Quand on se tourne vers les sources écrites de Byzance, on apprend qu’un inlandsis s’est créé en mer noire en octobre 762, et qu’en février 763, des icebergs se sont formés… En Méditerranée, les sources mentionnent que tous les figuiers et tous les oliviers sont morts : c’est qu’il a fait, pendant plusieurs semaines, au delà de – 10°. De plus, entre Rome et Byzance, le courrier ne passe plus. Nous avons là tous les éléments d’un aléa climatique. Avec en plus le déterminisme de l’éruption climatique : en fait, Jean-Pierre Devroey nous dit qu’il n’y a pas eu d’éruption … En effet, selon les sources, les événements de froid ne se sont pas passés en même temps.

 

A Byzance, il n’y a pas de famine mentionnée dans les sources. C’est la deuxième Rome, l’empereur veille donc à l’approvisionnement de la ville. De plus, les chroniqueurs ne s’intéressent qu’à la capitale et ne mentionnent pas ce qu’il en est des régions plus éloignées.

En Irlande, il y a eu de la neige pendant tout l’hiver et le printemps : à cause de l’enneigement profond, le bétail meurt, ce qui provoque une famine. L’approche de l’historien qui ne cesse jamais d’être un géographe : l’Irlande au VIIIème siècle est encore un pays d’élevage, avec un climat tempéré, doux : aucun dispositif n’a été prévu pour abriter et nourrir le bétail.

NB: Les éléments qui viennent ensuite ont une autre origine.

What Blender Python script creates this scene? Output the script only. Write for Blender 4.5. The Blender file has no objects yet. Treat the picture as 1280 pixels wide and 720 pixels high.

C’est un travail de minutie. Jean-Pierre Devroey a le sentiment de raconter une histoire suffisamment complexe pour ne pas être simpliste et déterministe. Les sociétés sont sensibles aux aléas et y réagissent.

 

Reprise

Dans une époque anxieuse, ce livre apporte des réponses qu’un historien peut trouver en combinant des sources. Il faut faire attention aux moyennes et aux risques de la relativisation. C’est un livre qui parle de l’époque carolingienne.